It’s annoying, to say the least, that Obama is giving inaugural invocation duties to Rick Warren, a person who is politically active against gay rights, rejects the scientific theory of evolution, thinks Mormons and Jews go to hell, and looks forward to Jesus putting an end to this world via apocalypse.
To keep things in perspective, however, Obama is not making this man a part of his administration. When seeking advice with regard to gays, Mormons, Jews, science, and foreign policy, Rick Warren, though Obama’s “friend,” will not be at the new president’s ear.
And if Rick Warren is to function as this generation’s “Protestant parson to the political stars” (ala Billy Graham) I suppose that the country could do even worse (think, for example, of Billy Graham’s son or Rod Parsley).
But why any person should function in this “quasi-establishment” religious-political capacity seems a fair question.

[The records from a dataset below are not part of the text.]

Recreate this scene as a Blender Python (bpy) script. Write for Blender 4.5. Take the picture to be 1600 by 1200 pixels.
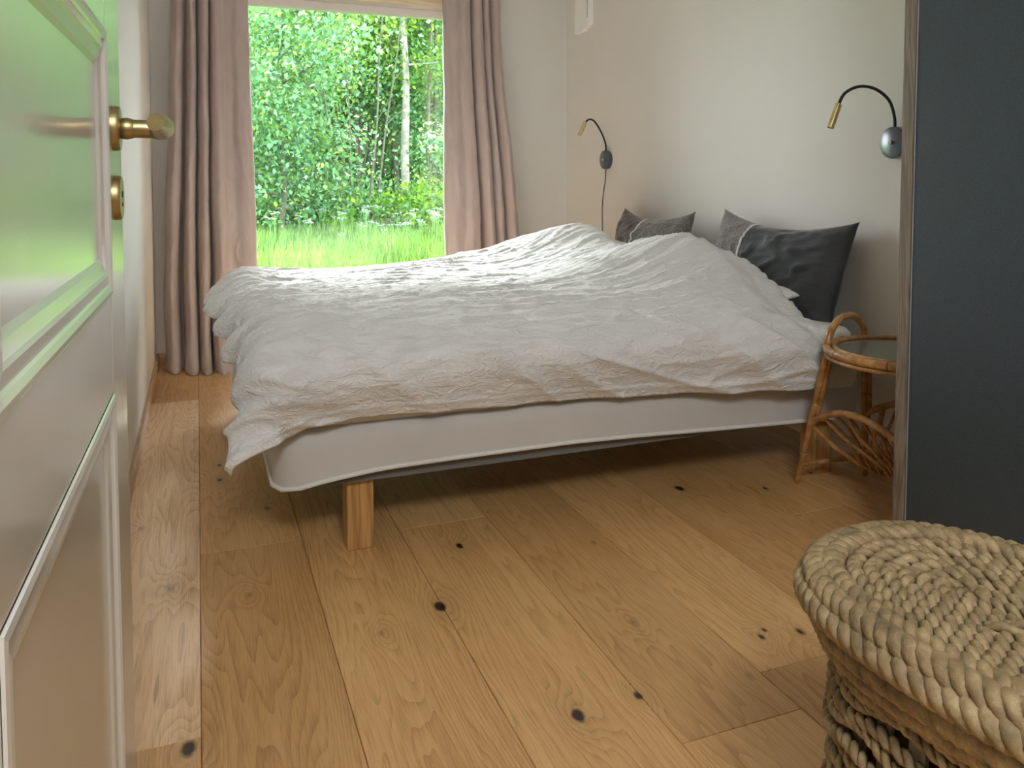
import bpy, bmesh, math, random
import numpy as np
from mathutils import Vector, Matrix, noise
from math import sin, cos, pi, radians, sqrt, atan2, hypot

for o in list(bpy.data.objects):
    bpy.data.objects.remove(o)
S = bpy.context.scene
COL = S.collection
random.seed(7)
rng = np.random.default_rng(11)

# ------------------------------------------------------------------ camera
# x runs along the window wall, y runs into the room, z up; eye 1.0 m high in the doorway
FPX, W, H = 1264.0, 1600, 1200
cam_d = bpy.data.cameras.new('camera')
cam_d.sensor_fit = 'HORIZONTAL'
cam_d.sensor_width = 36.0
cam_d.lens = 36.0 * FPX / W
cam_d.shift_y = -(600 - 346) / W
cam_d.clip_start = 0.02
cam = bpy.data.objects.new('camera', cam_d)
COL.objects.link(cam)
cam.location = (0, 0, 1.0)
cam.rotation_euler = (radians(90 - 2.989), 0, radians(-21.242))
S.camera = cam

# ------------------------------------------------------------------ world, sun, fill light, exposure
S.view_settings.view_transform = 'Standard'
S.view_settings.look = 'None'
S.view_settings.exposure = 1.36
S.view_settings.gamma = 1.0
S.view_settings.use_curve_mapping = False
S.cycles.use_denoising = True
S.cycles.max_bounces = 10
S.cycles.diffuse_bounces = 7
S.cycles.transparent_max_bounces = 16
S.cycles.caustics_reflective = False
S.cycles.caustics_refractive = False
S.cycles.sample_clamp_indirect = 8.0

world = bpy.data.worlds.new('world')
S.world = world
world.use_nodes = True
wn, wl = world.node_tree.nodes, world.node_tree.links
bg = wn['Background']
bg.inputs['Color'].default_value = (0.88, 0.90, 1.0, 1)
bg.inputs['Strength'].default_value = 5.2

def light(name, kind, loc, target, energy, color, **kw):
    d = bpy.data.lights.new(name, kind)
    d.energy = energy
    d.color = color
    for k, v in kw.items():
        setattr(d, k, v)
    o = bpy.data.objects.new(name, d)
    COL.objects.link(o)
    o.location = loc
    o.rotation_euler = (Vector(target) - Vector(loc)).to_track_quat('-Z', 'Y').to_euler()
    return o

light('sun', 'SUN', (0, 10, 9.3), (1.4, 0, 0), 13.0, (0.98, 0.97, 1.0), angle=radians(38))
# portal guides the sky light in through the window opening
light('window_portal', 'AREA', (0.85, 5.02, 1.04), (0.85, 4.0, 1.04), 1.0, (1, 1, 1),
      shape='RECTANGLE', size=1.6, size_y=1.98).data.cycles.is_portal = True
# added fill light behind the camera, no lamp known there
light('fill_light', 'AREA', (0.12, -0.7, 2.3), (0.9, 1.6, 0.3), 18.0, (0.95, 0.98, 1.0), shape='RECTANGLE', size=0.6, size_y=0.6)

# ------------------------------------------------------------------ helpers
def tag(o, label=None, cat=None, group=None, kind=None):
    if label: o['label'] = label
    if cat: o['category'] = cat
    if group: o['group'] = group
    if kind: o['kind'] = kind
    return o

def empty(name, loc, label, cat, group=None):
    o = bpy.data.objects.new(name, None)
    o.empty_display_size = 0.05
    COL.objects.link(o)
    o.location = loc
    return tag(o, label, cat, group)

def mesh(name, V, Fs, mat, parent=None, smooth=True, auto=None):
    """links one mesh object; vertices are in world space"""
    me = bpy.data.meshes.new(name)
    if parent is not None:
        L = parent_world(parent)
        V = [(v[0] - L[0], v[1] - L[1], v[2] - L[2]) for v in V]
    me.from_pydata([tuple(v) for v in V], [], Fs)
    me.update()
    if mat: me.materials.append(mat)
    if smooth:
        me.polygons.foreach_set('use_smooth', [True] * len(me.polygons))
        if auto:
            try: me.set_sharp_from_angle(angle=radians(auto))
            except Exception: pass
    o = bpy.data.objects.new(name, me)
    COL.objects.link(o)
    if parent is not None: o.parent = parent
    return o

def parent_world(p):
    L = Vector((0, 0, 0))
    while p is not None:
        L += Vector(p.location)
        p = p.parent
    return L

class MB:
    def __init__(s): s.V, s.F = [], []
    def box(s, x0, x1, y0, y1, z0, z1):
        n = len(s.V)
        s.V += [(x0, y0, z0), (x1, y0, z0), (x1, y1, z0), (x0, y1, z0), (x0, y0, z1), (x1, y0, z1), (x1, y1, z1), (x0, y1, z1)]
        s.F += [tuple(n + i for i in f) for f in ((0, 3, 2, 1), (4, 5, 6, 7), (0, 1, 5, 4), (1, 2, 6, 5), (2, 3, 7, 6), (3, 0, 4, 7))]
    def tube(s, P, r, seg=8, closed=False, flat=1.0):
        P = [Vector(p) for p in P]
        N = len(P)
        R = r if hasattr(r, '__len__') else [r] * N
        T = []
        for i in range(N):
            if closed: a, b = P[(i - 1) % N], P[(i + 1) % N]
            else: a, b = P[max(i - 1, 0)], P[min(i + 1, N - 1)]
            t = b - a
            T.append(t.normalized() if t.length > 1e-9 else Vector((0, 0, 1)))
        up = Vector((0, 0, 1)) if abs(T[0].z) < 0.9 else Vector((1, 0, 0))
        n = (up - T[0] * up.dot(T[0])).normalized()
        base = len(s.V)
        for i in range(N):
            n = (n - T[i] * n.dot(T[i]))
            n = n.normalized() if n.length > 1e-9 else Vector((1, 0, 0))
            b = T[i].cross(n)
            for k in range(seg):
                a = 2 * pi * k / seg
                q = P[i] + n * (R[i] * cos(a)) + b * (R[i] * flat * sin(a))
                s.V.append(tuple(q))
        M = N if closed else N - 1
        for i in range(M):
            for k in range(seg):
                a0 = base + i * seg + k; a1 = base + i * seg + (k + 1) % seg
                j = (i + 1) % N
                s.F.append((a0, a1, base + j * seg + (k + 1) % seg, base + j * seg + k))
        if not closed:
            s.F.append(tuple(base + k for k in reversed(range(seg))))
            s.F.append(tuple(base + (N - 1) * seg + k for k in range(seg)))
    def rope(s, P, r, pitch, strands=2, seg=7, closed=True, lump=0.28, step=8, phase=0.0, flat=1.0):
        """a twisted rope of lumpy strands along path P"""
        P = resample(P, pitch / step, closed)
        N = len(P)
        for q in range(strands):
            path, rad = [], []
            for i in range(N):
                if closed: a, b = P[(i - 1) % N], P[(i + 1) % N]
                else: a, b = P[max(i - 1, 0)], P[min(i + 1, N - 1)]
                t = (b - a).normalized()
                up = Vector((0, 0, 1)) if abs(t.z) < 0.9 else Vector((1, 0, 0))
                n = (up - t * up.dot(t)).normalized(); bb = t.cross(n)
                turns = round(N / step) if closed else N / step
                a_ = 2 * pi * (i / N * turns + q / strands) + phase
                path.append(P[i] + n * (r * 0.60 * cos(a_)) + bb * (r * 0.60 * flat * sin(a_)))
                rad.append(r * 0.57 * (1 - lump / 2 + lump * (0.5 + 0.5 * cos(a_)) + 0.07 * sin(i * .61 + q * 2.1 + r * 900) + 0.05 * sin(i * 1.93 + q)))
            s.tube(path, rad, seg, closed)
    def lathe(s, prof, origin, axis, seg=24):
        """prof = (radius, distance along axis)"""
        ax = Vector(axis).normalized()
        up = Vector((0, 0, 1)) if abs(ax.z) < 0.9 else Vector((1, 0, 0))
        n = (up - ax * up.dot(ax)).normalized(); b = ax.cross(n)
        O = Vector(origin); base = len(s.V)
        for r, h in prof:
            for k in range(seg):
                a = 2 * pi * k / seg
                s.V.append(tuple(O + ax * h + n * (r * cos(a)) + b * (r * sin(a))))
        for i in range(len(prof) - 1):
            for k in range(seg):
                k2 = (k + 1) % seg
                s.F.append((base + i * seg + k, base + i * seg + k2, base + (i + 1) * seg + k2, base + (i + 1) * seg + k))
        s.F.append(tuple(base + k for k in reversed(range(seg))))
        s.F.append(tuple(base + (len(prof) - 1) * seg + k for k in range(seg)))
    def obj(s, name, mat, parent=None, smooth=True, auto=40, bevel=0):
        o = mesh(name, s.V, s.F, mat, parent, smooth, auto)
        if bevel:
            m = o.modifiers.new('bevel', 'BEVEL'); m.width = bevel; m.segments = 2; m.limit_method = 'ANGLE'
        return o

def resample(P, d, closed):
    P = [Vector(p) for p in P]
    Q = P + [P[0]] if closed else P
    L = [0.0]
    for a, b in zip(Q, Q[1:]): L.append(L[-1] + (b - a).length)
    n = max(3, int(round(L[-1] / d)))
    out, j = [], 0
    for i in range(n if closed else n + 1):
        t = L[-1] * i / n
        while j < len(L) - 2 and L[j + 1] < t: j += 1
        f = (t - L[j]) / max(L[j + 1] - L[j], 1e-9)
        out.append(Q[j].lerp(Q[j + 1], min(max(f, 0), 1)))
    return out

def spline(P, n=8, closed=False):
    P = [Vector(p) for p in P]; out = []; N = len(P)
    M = N if closed else N - 1
    for i in range(M):
        if closed: a, b, c, d = P[i - 1], P[i], P[(i + 1) % N], P[(i + 2) % N]
        else: a, b, c, d = P[max(i - 1, 0)], P[i], P[i + 1], P[min(i + 2, N - 1)]
        for k in range(n):
            t = k / n
            out.append(0.5 * ((2 * b) + (c - a) * t + (2 * a - 5 * b + 4 * c - d) * t * t + (3 * b - a - 3 * c + d) * t ** 3))
    if not closed: out.append(P[-1])
    return out

def interp(x, xs, ys): return float(np.interp(x, xs, ys))
def sstep(a, b, x):
    t = min(max((x - a) / (b - a), 0.0), 1.0)
    return t * t * (3 - 2 * t)
def nz(x, y, z=0.0): return noise.noise(Vector((x, y, z)))

# ------------------------------------------------------------------ materials
class NT:
    def __init__(s, name):
        s.m = bpy.data.materials.new(name); s.m.use_nodes = True
        s.t = s.m.node_tree; s.n = s.t.nodes; s.l = s.t.links
        s.b = s.n['Principled BSDF']
    def add(s, kind, **kw):
        n = s.n.new(kind)
        for k, v in kw.items(): setattr(n, k, v)
        return n
    def lk(s, a, b): s.l.new(a, b)
    def val(s, x, inp):
        if isinstance(x, (int, float)): inp.default_value = x
        elif isinstance(x, tuple): inp.default_value = x
        else: s.lk(x, inp)
    def math(s, op, a, b=0.0, c=None, clamp=False):
        n = s.add('ShaderNodeMath', operation=op, use_clamp=clamp)
        s.val(a, n.inputs[0]); s.val(b, n.inputs[1])
        if c is not None: s.val(c, n.inputs[2])
        return n.outputs[0]
    def coord(s, scale=(1, 1, 1), kind='Object'):
        tc = s.add('ShaderNodeTexCoord'); mp = s.add('ShaderNodeMapping')
        s.lk(tc.outputs[kind], mp.inputs[0]); mp.inputs['Scale'].default_value = scale
        return mp.outputs[0]
    def noise(s, vec, scale, detail=4, rough=0.55, dist=0.0):
        n = s.add('ShaderNodeTexNoise')
        s.lk(vec, n.inputs['Vector']); n.inputs['Scale'].default_value = scale
        n.inputs['Detail'].default_value = detail; n.inputs['Roughness'].default_value = rough
        n.inputs['Distortion'].default_value = dist
        return n.outputs['Fac']
    def ramp(s, fac, stops):
        n = s.add('ShaderNodeValToRGB'); e = n.color_ramp.elements
        while len(e) < len(stops): e.new(0.5)
        for i, (p, c) in enumerate(stops):
            e[i].position = p; e[i].color = (c[0], c[1], c[2], 1)
        s.lk(fac, n.inputs[0]); return n.outputs[0]
    def mix(s, fac, a, b, mode='MIX'):
        n = s.add('ShaderNodeMix', data_type='RGBA', blend_type=mode)
        s.val(fac, n.inputs[0])
        for x, i in ((a, 6), (b, 7)):
            if isinstance(x, tuple): n.inputs[i].default_value = (x[0], x[1], x[2], 1)
            else: s.lk(x, n.inputs[i])
        return n.outputs[2]
    def bump(s, h, strength, dist=0.01, prev=None):
        n = s.add('ShaderNodeBump'); s.lk(h, n.inputs['Height'])
        n.inputs['Strength'].default_value = strength; n.inputs['Distance'].default_value = dist
        if prev is not None: s.lk(prev, n.inputs['Normal'])
        return n.outputs[0]
    def set(s, **kw):
        names = dict(color='Base Color', rough='Roughness', metal='Metallic', normal='Normal', spec='Specular IOR Level',
                     sheen='Sheen Weight', sheenr='Sheen Roughness', coat='Coat Weight', coatr='Coat Roughness', aniso='Anisotropic', trans='Transmission Weight')
        for k, v in kw.items():
            i = s.b.inputs[names[k]]
            if isinstance(v, tuple): i.default_value = (v[0], v[1], v[2], 1)
            elif isinstance(v, (int, float)): i.default_value = v
            else: s.lk(v, i)
        return s.m

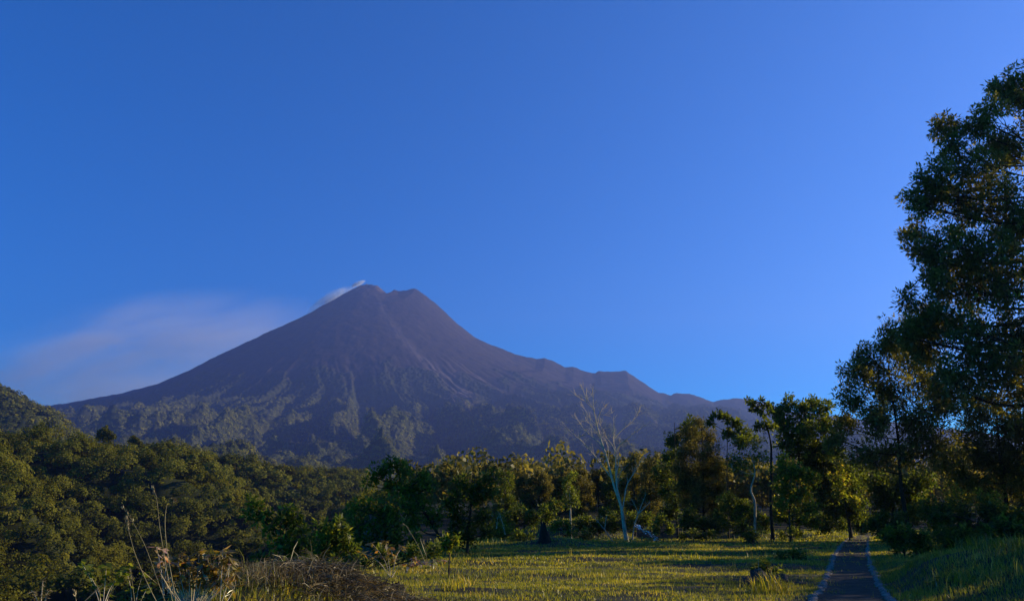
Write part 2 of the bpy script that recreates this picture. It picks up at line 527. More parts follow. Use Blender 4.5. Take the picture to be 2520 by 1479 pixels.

Aren’t we, afterall, a country that, in its founding document, professes no formal establishment of religion?
To paraphrase Christopher Hitchens, fundamentalist Protestants may have “no king but Jesus,” but America, as a political entity, has “no king.” Period.
And so it should be.
The founding documents does not deny the use of religion in American government either and if the Protestants have ” no king but Jesus”, which lets just call “faith”, and American have just “no king”, who is one up on the other?
Thanks for sharing. We haven’t heard of this guy over in the UK. Sounds like a pretty bad selection anyhow – friend or no friend.
we all have the freedom to our beliefs. this is america sweetie.